Give every line again exactly as it appears, please, but not the pictures.

Start of Given material

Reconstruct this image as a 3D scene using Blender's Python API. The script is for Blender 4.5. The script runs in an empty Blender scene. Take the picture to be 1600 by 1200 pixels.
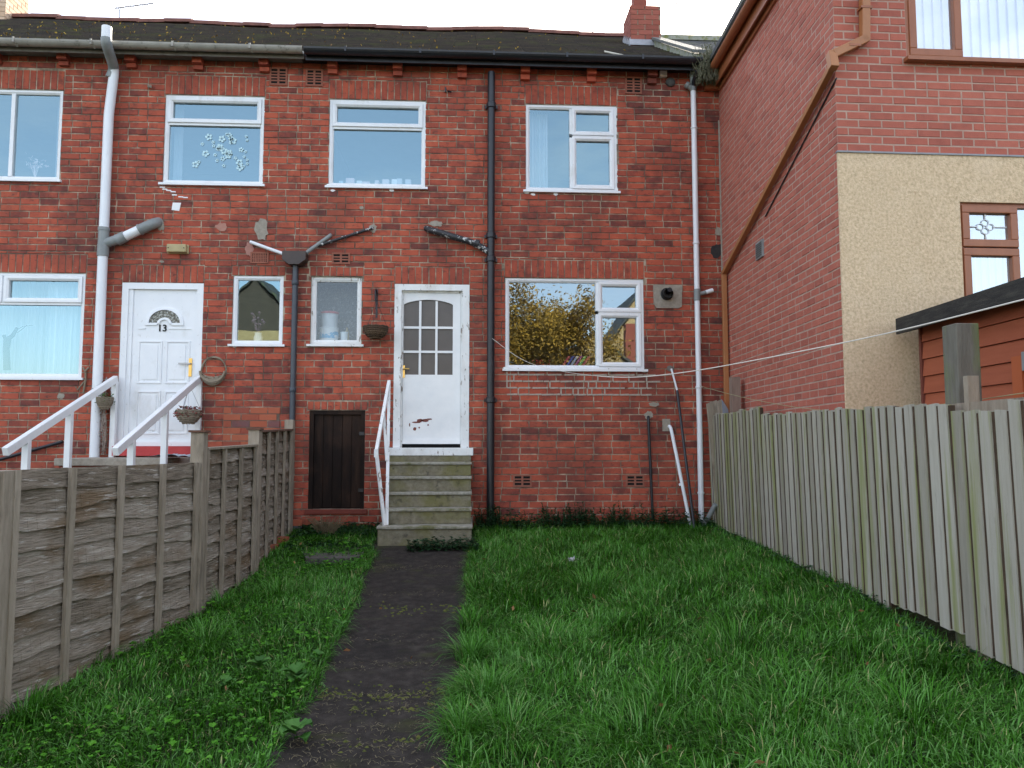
import bpy, bmesh, math, random
import numpy as np
from mathutils import Vector, Matrix
random.seed(7); rng = np.random.default_rng(7)
R = math.radians
sc = bpy.context.scene
col = sc.collection
# ------------------------------------------------------------------ camera
FPX = 1230.0; YAW = R(-3.1); PITCH = R(4.56); ZC = 0.95
cam_d = bpy.data.cameras.new('camera'); cam = bpy.data.objects.new('camera', cam_d); col.objects.link(cam)
cam_d.sensor_width = 36; cam_d.lens = 36*FPX/1600; cam_d.clip_end = 2000; cam_d.clip_start = 0.05
cam.location = (0, 0, ZC); cam.rotation_euler = (math.pi/2+PITCH, 0, YAW)
sc.camera = cam
CM = cam.rotation_euler.to_matrix()
# ------------------------------------------------------------------ sky + sun
SUN_EL = R(31); SUN_AZ = R(17)          # azimuth from +Y towards +X : the sun stands behind the terrace
w = bpy.data.worlds.new('World'); sc.world = w; w.use_nodes = True
nt = w.node_tree; nt.nodes.clear()
sky = nt.nodes.new('ShaderNodeTexSky'); sky.sky_type = 'NISHITA'; sky.sun_disc = False
sky.sun_elevation = SUN_EL; sky.sun_rotation = SUN_AZ; sky.dust_density = 1.6; sky.air_density = 1.0
tc = nt.nodes.new('ShaderNodeTexCoord'); mp = nt.nodes.new('ShaderNodeMapping'); mp.inputs['Scale'].default_value = (1, 1, 2.6)
cn = nt.nodes.new('ShaderNodeTexNoise'); cn.inputs['Scale'].default_value = 2.3; cn.inputs['Detail'].default_value = 7; cn.inputs['Roughness'].default_value = .6
cr = nt.nodes.new('ShaderNodeValToRGB'); cr.color_ramp.elements[0].position = .50; cr.color_ramp.elements[1].position = .78; cr.color_ramp.elements[0].color = (.22, .22, .22, 1)
cr.color_ramp.elements[1].color = (.6, .6, .6, 1)
mx = nt.nodes.new('ShaderNodeMix'); mx.data_type = 'RGBA'; mx.inputs[7].default_value = (7.4, 7.0, 6.6, 1)
bg = nt.nodes.new('ShaderNodeBackground'); bg.inputs['Strength'].default_value = .13
wo = nt.nodes.new('ShaderNodeOutputWorld'); L = nt.links.new
L(tc.outputs['Generated'], mp.inputs['Vector']); L(mp.outputs[0], cn.inputs['Vector']); L(cn.outputs[0], cr.inputs[0])
L(cr.outputs[0], mx.inputs[0]); L(sky.outputs[0], mx.inputs[6]); L(mx.outputs[2], bg.inputs[0]); L(bg.outputs[0], wo.inputs[0])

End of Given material

**Solution:**
Reconstruct this image as a 3D scene using Blender's Python API. The script is for Blender 4.5. The script runs in an empty Blender scene. Take the picture to be 1600 by 1200 pixels.
import bpy, bmesh, math, random
import numpy as np
from mathutils import Vector, Matrix
random.seed(7); rng = np.random.default_rng(7)
R = math.radians
sc = bpy.context.scene
col = sc.collection
# ------------------------------------------------------------------ camera
FPX = 1230.0; YAW = R(-3.1); PITCH = R(4.56); ZC = 0.95
cam_d = bpy.data.cameras.new('camera'); cam = bpy.data.objects.new('camera', cam_d); col.objects.link(cam)
cam_d.sensor_width = 36; cam_d.lens = 36*FPX/1600; cam_d.clip_end = 2000; cam_d.clip_start = 0.05
cam.location = (0, 0, ZC); cam.rotation_euler = (math.pi/2+PITCH, 0, YAW)
sc.camera = cam
CM = cam.rotation_euler.to_matrix()
# ------------------------------------------------------------------ sky + sun
SUN_EL = R(31); SUN_AZ = R(17)          # azimuth from +Y towards +X : the sun stands behind the terrace
w = bpy.data.worlds.new('World'); sc.world = w; w.use_nodes = True
nt = w.node_tree; nt.nodes.clear()
sky = nt.nodes.new('ShaderNodeTexSky'); sky.sky_type = 'NISHITA'; sky.sun_disc = False
sky.sun_elevation = SUN_EL; sky.sun_rotation = SUN_AZ; sky.dust_density = 1.6; sky.air_density = 1.0
tc = nt.nodes.new('ShaderNodeTexCoord'); mp = nt.nodes.new('ShaderNodeMapping'); mp.inputs['Scale'].default_value = (1, 1, 2.6)
cn = nt.nodes.new('ShaderNodeTexNoise'); cn.inputs['Scale'].default_value = 2.3; cn.inputs['Detail'].default_value = 7; cn.inputs['Roughness'].default_value = .6
cr = nt.nodes.new('ShaderNodeValToRGB'); cr.color_ramp.elements[0].position = .50; cr.color_ramp.elements[1].position = .78; cr.color_ramp.elements[0].color = (.22, .22, .22, 1)
cr.color_ramp.elements[1].color = (.6, .6, .6, 1)
mx = nt.nodes.new('ShaderNodeMix'); mx.data_type = 'RGBA'; mx.inputs[7].default_value = (7.4, 7.0, 6.6, 1)
bg = nt.nodes.new('ShaderNodeBackground'); bg.inputs['Strength'].default_value = .13
wo = nt.nodes.new('ShaderNodeOutputWorld'); L = nt.links.new
L(tc.outputs['Generated'], mp.inputs['Vector']); L(mp.outputs[0], cn.inputs['Vector']); L(cn.outputs[0], cr.inputs[0])
L(cr.outputs[0], mx.inputs[0]); L(sky.outputs[0], mx.inputs[6]); L(mx.outputs[2], bg.inputs[0]); L(bg.outputs[0], wo.inputs[0])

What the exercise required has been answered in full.